Another thought was that perhaps 'Tucows' was owned by the Tucow Corporation, or Tucow.com and that they might have an '800' number I could call secretly and listen to the way they answered the phone. On second thought, their phones are probably answered by a company which does nothing but respond to calls on toll free telephone lines, and whose operations are located in an old missile silo somewhere in the Northern Plains, and that their version of 'Tucows' would be no better than mine.

As day brightened around here, I realized a solution was just down the road, standing out in the fields.

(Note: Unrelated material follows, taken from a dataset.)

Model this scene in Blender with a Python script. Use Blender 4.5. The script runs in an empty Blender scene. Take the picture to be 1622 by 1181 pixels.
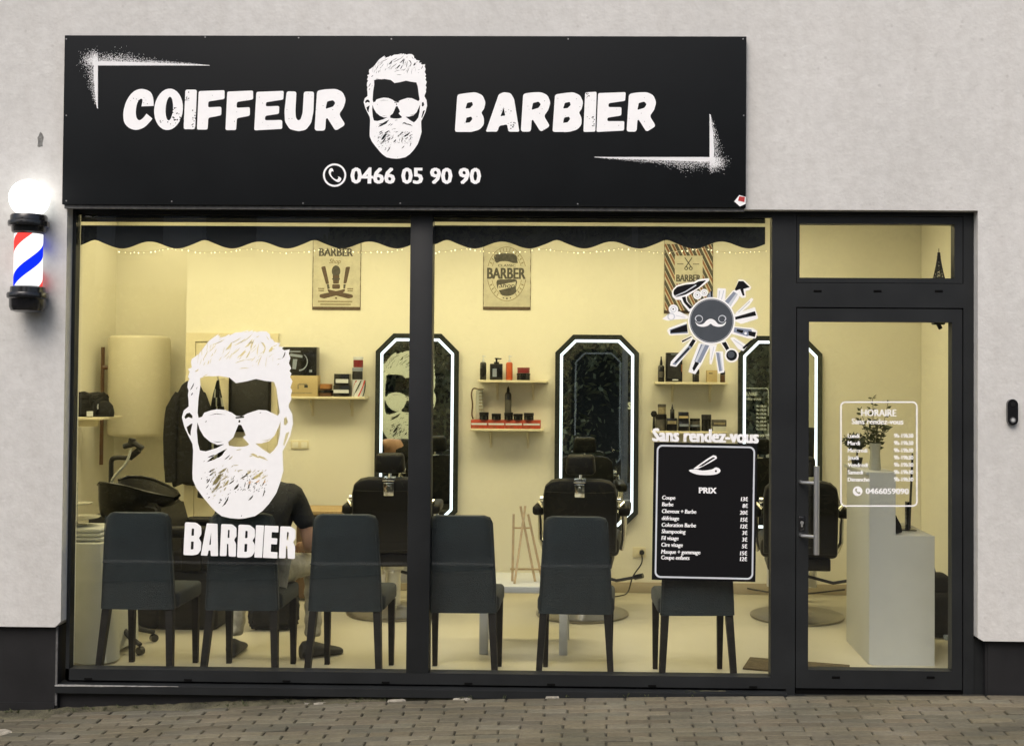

I could ask the bovine community if 'tucows' was an alternative spelling of 'two cows'. It could be that 'tucows' is valid in Holstein dialect, but not in Guernsey or whatever they call the brown cows.

I suspect I should ask the farmer for permission, and assure him I am not trying to unionize his cows. I won't wear my red kerchief and I will tell my dog to refrain from barking 'Solidarity Forever'. My only puzzle will be which cows to interview.

While most of the cows mill about in the mud and grass, there is always one of two individuals who stake out the high ground. The farm I intend to visit has an overturned bathtub in the paddock outside the barn, and no matter the weather, one cow will always climb atop it and survey all he or she can see.

I do not know if she is the leader, or whether she is keeping her eye out for lions. She certainly seems content standing up there, but then so do the rest of the cows. I will put on my hip boots and report back later.

On second thought, as I read over this piece, I've become aware that my mind is slipping away into obscurity, and I am reaching out for that certainty my mother had in spades. The strains of "Cherry Pink And Apple Blossom White" come filtering into my head. You'll put up with 'Two-Cows' for the remaining decades, won't you?